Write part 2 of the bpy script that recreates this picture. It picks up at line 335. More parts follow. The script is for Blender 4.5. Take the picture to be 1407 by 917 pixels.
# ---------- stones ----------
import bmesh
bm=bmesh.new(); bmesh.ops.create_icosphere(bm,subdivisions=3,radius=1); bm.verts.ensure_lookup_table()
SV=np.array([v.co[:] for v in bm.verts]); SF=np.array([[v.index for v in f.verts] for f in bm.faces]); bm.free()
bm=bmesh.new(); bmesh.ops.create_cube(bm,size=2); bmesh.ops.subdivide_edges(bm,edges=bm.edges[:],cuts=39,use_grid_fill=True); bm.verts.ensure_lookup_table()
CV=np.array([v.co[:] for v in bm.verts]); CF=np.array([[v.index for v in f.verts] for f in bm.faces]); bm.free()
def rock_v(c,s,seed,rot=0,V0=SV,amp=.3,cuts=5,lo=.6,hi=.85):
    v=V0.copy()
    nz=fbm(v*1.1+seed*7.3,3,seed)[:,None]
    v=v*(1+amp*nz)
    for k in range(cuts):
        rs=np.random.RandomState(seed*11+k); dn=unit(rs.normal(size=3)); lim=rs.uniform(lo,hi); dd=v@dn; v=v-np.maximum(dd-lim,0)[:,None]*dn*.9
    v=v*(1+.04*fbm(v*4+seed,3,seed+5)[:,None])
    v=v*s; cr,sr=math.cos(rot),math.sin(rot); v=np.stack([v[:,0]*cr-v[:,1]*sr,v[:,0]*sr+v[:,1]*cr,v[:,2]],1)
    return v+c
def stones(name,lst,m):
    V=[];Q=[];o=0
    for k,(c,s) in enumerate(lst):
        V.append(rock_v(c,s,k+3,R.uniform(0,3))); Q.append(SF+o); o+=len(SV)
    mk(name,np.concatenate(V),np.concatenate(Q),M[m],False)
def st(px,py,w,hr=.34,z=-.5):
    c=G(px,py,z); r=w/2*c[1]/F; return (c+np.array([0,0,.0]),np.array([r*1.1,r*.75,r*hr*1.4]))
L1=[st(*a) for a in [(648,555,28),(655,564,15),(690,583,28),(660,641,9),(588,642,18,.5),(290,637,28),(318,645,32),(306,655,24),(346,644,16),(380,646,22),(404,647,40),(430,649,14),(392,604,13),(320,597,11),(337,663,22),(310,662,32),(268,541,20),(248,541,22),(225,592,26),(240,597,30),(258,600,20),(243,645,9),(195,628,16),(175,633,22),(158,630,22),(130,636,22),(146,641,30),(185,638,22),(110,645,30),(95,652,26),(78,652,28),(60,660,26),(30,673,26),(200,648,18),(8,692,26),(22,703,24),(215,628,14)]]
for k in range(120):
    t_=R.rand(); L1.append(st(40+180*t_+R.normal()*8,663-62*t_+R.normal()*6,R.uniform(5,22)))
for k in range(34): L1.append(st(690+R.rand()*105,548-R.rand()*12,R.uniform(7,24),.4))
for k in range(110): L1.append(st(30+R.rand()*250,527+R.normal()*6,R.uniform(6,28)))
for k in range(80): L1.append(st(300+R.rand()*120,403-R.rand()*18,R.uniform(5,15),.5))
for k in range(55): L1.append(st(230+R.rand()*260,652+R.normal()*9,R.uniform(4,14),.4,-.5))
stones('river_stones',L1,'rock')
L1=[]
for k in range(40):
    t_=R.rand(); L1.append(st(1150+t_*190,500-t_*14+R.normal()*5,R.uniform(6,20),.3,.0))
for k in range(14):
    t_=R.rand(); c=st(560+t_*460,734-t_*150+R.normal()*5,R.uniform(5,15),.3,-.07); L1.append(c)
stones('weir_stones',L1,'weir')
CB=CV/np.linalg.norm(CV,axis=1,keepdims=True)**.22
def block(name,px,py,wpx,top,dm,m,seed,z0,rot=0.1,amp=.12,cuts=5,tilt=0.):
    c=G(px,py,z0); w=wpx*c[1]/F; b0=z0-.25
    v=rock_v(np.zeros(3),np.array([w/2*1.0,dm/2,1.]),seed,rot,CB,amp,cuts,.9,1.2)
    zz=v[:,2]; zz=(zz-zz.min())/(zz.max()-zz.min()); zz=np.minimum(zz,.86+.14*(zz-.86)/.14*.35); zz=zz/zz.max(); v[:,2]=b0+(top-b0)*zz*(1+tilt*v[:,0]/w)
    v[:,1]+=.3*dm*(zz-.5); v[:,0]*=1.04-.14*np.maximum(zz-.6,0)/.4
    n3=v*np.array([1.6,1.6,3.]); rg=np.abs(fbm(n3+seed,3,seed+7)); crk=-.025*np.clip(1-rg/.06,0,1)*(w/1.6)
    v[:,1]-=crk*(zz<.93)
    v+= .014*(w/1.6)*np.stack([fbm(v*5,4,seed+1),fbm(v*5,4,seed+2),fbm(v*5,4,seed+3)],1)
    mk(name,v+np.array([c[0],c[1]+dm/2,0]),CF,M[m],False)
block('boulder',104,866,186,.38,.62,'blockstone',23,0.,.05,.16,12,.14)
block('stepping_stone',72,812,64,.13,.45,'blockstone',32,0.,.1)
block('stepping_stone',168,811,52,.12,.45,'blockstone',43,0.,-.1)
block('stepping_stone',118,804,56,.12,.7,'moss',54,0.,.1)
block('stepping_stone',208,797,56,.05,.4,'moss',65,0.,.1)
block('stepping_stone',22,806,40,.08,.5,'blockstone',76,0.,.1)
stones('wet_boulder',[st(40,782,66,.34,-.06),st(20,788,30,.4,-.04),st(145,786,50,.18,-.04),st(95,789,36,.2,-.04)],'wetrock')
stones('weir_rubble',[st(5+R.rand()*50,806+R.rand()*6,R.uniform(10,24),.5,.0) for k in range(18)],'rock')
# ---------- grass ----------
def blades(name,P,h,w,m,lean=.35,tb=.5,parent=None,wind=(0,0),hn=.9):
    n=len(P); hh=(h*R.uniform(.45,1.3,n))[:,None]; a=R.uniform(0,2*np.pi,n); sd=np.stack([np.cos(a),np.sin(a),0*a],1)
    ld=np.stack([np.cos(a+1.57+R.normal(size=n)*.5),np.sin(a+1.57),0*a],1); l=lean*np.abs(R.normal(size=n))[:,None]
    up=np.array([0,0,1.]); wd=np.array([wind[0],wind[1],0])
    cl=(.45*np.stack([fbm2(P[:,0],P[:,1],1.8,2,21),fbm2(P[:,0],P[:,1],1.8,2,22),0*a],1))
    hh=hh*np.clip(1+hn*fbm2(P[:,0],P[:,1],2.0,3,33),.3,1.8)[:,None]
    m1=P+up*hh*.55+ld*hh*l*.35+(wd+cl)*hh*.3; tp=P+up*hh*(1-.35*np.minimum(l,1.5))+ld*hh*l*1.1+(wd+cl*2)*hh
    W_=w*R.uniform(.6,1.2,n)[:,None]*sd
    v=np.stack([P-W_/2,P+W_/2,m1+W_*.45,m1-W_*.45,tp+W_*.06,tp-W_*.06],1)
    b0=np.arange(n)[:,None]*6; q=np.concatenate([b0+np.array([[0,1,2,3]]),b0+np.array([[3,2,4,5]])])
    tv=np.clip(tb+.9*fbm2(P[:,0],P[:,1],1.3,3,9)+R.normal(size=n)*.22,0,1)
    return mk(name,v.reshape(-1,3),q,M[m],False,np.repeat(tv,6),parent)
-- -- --
**Written problem:** Write out every line of the material again, exactly as it reads.

**Result for this task:**
Write part 2 of the bpy script that recreates this picture. It picks up at line 335. More parts follow. The script is for Blender 4.5. Take the picture to be 1407 by 917 pixels.
# ---------- stones ----------
import bmesh
bm=bmesh.new(); bmesh.ops.create_icosphere(bm,subdivisions=3,radius=1); bm.verts.ensure_lookup_table()
SV=np.array([v.co[:] for v in bm.verts]); SF=np.array([[v.index for v in f.verts] for f in bm.faces]); bm.free()
bm=bmesh.new(); bmesh.ops.create_cube(bm,size=2); bmesh.ops.subdivide_edges(bm,edges=bm.edges[:],cuts=39,use_grid_fill=True); bm.verts.ensure_lookup_table()
CV=np.array([v.co[:] for v in bm.verts]); CF=np.array([[v.index for v in f.verts] for f in bm.faces]); bm.free()
def rock_v(c,s,seed,rot=0,V0=SV,amp=.3,cuts=5,lo=.6,hi=.85):
    v=V0.copy()
    nz=fbm(v*1.1+seed*7.3,3,seed)[:,None]
    v=v*(1+amp*nz)
    for k in range(cuts):
        rs=np.random.RandomState(seed*11+k); dn=unit(rs.normal(size=3)); lim=rs.uniform(lo,hi); dd=v@dn; v=v-np.maximum(dd-lim,0)[:,None]*dn*.9
    v=v*(1+.04*fbm(v*4+seed,3,seed+5)[:,None])
    v=v*s; cr,sr=math.cos(rot),math.sin(rot); v=np.stack([v[:,0]*cr-v[:,1]*sr,v[:,0]*sr+v[:,1]*cr,v[:,2]],1)
    return v+c
def stones(name,lst,m):
    V=[];Q=[];o=0
    for k,(c,s) in enumerate(lst):
        V.append(rock_v(c,s,k+3,R.uniform(0,3))); Q.append(SF+o); o+=len(SV)
    mk(name,np.concatenate(V),np.concatenate(Q),M[m],False)
def st(px,py,w,hr=.34,z=-.5):
    c=G(px,py,z); r=w/2*c[1]/F; return (c+np.array([0,0,.0]),np.array([r*1.1,r*.75,r*hr*1.4]))
L1=[st(*a) for a in [(648,555,28),(655,564,15),(690,583,28),(660,641,9),(588,642,18,.5),(290,637,28),(318,645,32),(306,655,24),(346,644,16),(380,646,22),(404,647,40),(430,649,14),(392,604,13),(320,597,11),(337,663,22),(310,662,32),(268,541,20),(248,541,22),(225,592,26),(240,597,30),(258,600,20),(243,645,9),(195,628,16),(175,633,22),(158,630,22),(130,636,22),(146,641,30),(185,638,22),(110,645,30),(95,652,26),(78,652,28),(60,660,26),(30,673,26),(200,648,18),(8,692,26),(22,703,24),(215,628,14)]]
for k in range(120):
    t_=R.rand(); L1.append(st(40+180*t_+R.normal()*8,663-62*t_+R.normal()*6,R.uniform(5,22)))
for k in range(34): L1.append(st(690+R.rand()*105,548-R.rand()*12,R.uniform(7,24),.4))
for k in range(110): L1.append(st(30+R.rand()*250,527+R.normal()*6,R.uniform(6,28)))
for k in range(80): L1.append(st(300+R.rand()*120,403-R.rand()*18,R.uniform(5,15),.5))
for k in range(55): L1.append(st(230+R.rand()*260,652+R.normal()*9,R.uniform(4,14),.4,-.5))
stones('river_stones',L1,'rock')
L1=[]
for k in range(40):
    t_=R.rand(); L1.append(st(1150+t_*190,500-t_*14+R.normal()*5,R.uniform(6,20),.3,.0))
for k in range(14):
    t_=R.rand(); c=st(560+t_*460,734-t_*150+R.normal()*5,R.uniform(5,15),.3,-.07); L1.append(c)
stones('weir_stones',L1,'weir')
CB=CV/np.linalg.norm(CV,axis=1,keepdims=True)**.22
def block(name,px,py,wpx,top,dm,m,seed,z0,rot=0.1,amp=.12,cuts=5,tilt=0.):
    c=G(px,py,z0); w=wpx*c[1]/F; b0=z0-.25
    v=rock_v(np.zeros(3),np.array([w/2*1.0,dm/2,1.]),seed,rot,CB,amp,cuts,.9,1.2)
    zz=v[:,2]; zz=(zz-zz.min())/(zz.max()-zz.min()); zz=np.minimum(zz,.86+.14*(zz-.86)/.14*.35); zz=zz/zz.max(); v[:,2]=b0+(top-b0)*zz*(1+tilt*v[:,0]/w)
    v[:,1]+=.3*dm*(zz-.5); v[:,0]*=1.04-.14*np.maximum(zz-.6,0)/.4
    n3=v*np.array([1.6,1.6,3.]); rg=np.abs(fbm(n3+seed,3,seed+7)); crk=-.025*np.clip(1-rg/.06,0,1)*(w/1.6)
    v[:,1]-=crk*(zz<.93)
    v+= .014*(w/1.6)*np.stack([fbm(v*5,4,seed+1),fbm(v*5,4,seed+2),fbm(v*5,4,seed+3)],1)
    mk(name,v+np.array([c[0],c[1]+dm/2,0]),CF,M[m],False)
block('boulder',104,866,186,.38,.62,'blockstone',23,0.,.05,.16,12,.14)
block('stepping_stone',72,812,64,.13,.45,'blockstone',32,0.,.1)
block('stepping_stone',168,811,52,.12,.45,'blockstone',43,0.,-.1)
block('stepping_stone',118,804,56,.12,.7,'moss',54,0.,.1)
block('stepping_stone',208,797,56,.05,.4,'moss',65,0.,.1)
block('stepping_stone',22,806,40,.08,.5,'blockstone',76,0.,.1)
stones('wet_boulder',[st(40,782,66,.34,-.06),st(20,788,30,.4,-.04),st(145,786,50,.18,-.04),st(95,789,36,.2,-.04)],'wetrock')
stones('weir_rubble',[st(5+R.rand()*50,806+R.rand()*6,R.uniform(10,24),.5,.0) for k in range(18)],'rock')
# ---------- grass ----------
def blades(name,P,h,w,m,lean=.35,tb=.5,parent=None,wind=(0,0),hn=.9):
    n=len(P); hh=(h*R.uniform(.45,1.3,n))[:,None]; a=R.uniform(0,2*np.pi,n); sd=np.stack([np.cos(a),np.sin(a),0*a],1)
    ld=np.stack([np.cos(a+1.57+R.normal(size=n)*.5),np.sin(a+1.57),0*a],1); l=lean*np.abs(R.normal(size=n))[:,None]
    up=np.array([0,0,1.]); wd=np.array([wind[0],wind[1],0])
    cl=(.45*np.stack([fbm2(P[:,0],P[:,1],1.8,2,21),fbm2(P[:,0],P[:,1],1.8,2,22),0*a],1))
    hh=hh*np.clip(1+hn*fbm2(P[:,0],P[:,1],2.0,3,33),.3,1.8)[:,None]
    m1=P+up*hh*.55+ld*hh*l*.35+(wd+cl)*hh*.3; tp=P+up*hh*(1-.35*np.minimum(l,1.5))+ld*hh*l*1.1+(wd+cl*2)*hh
    W_=w*R.uniform(.6,1.2,n)[:,None]*sd
    v=np.stack([P-W_/2,P+W_/2,m1+W_*.45,m1-W_*.45,tp+W_*.06,tp-W_*.06],1)
    b0=np.arange(n)[:,None]*6; q=np.concatenate([b0+np.array([[0,1,2,3]]),b0+np.array([[3,2,4,5]])])
    tv=np.clip(tb+.9*fbm2(P[:,0],P[:,1],1.3,3,9)+R.normal(size=n)*.22,0,1)
    return mk(name,v.reshape(-1,3),q,M[m],False,np.repeat(tv,6),parent)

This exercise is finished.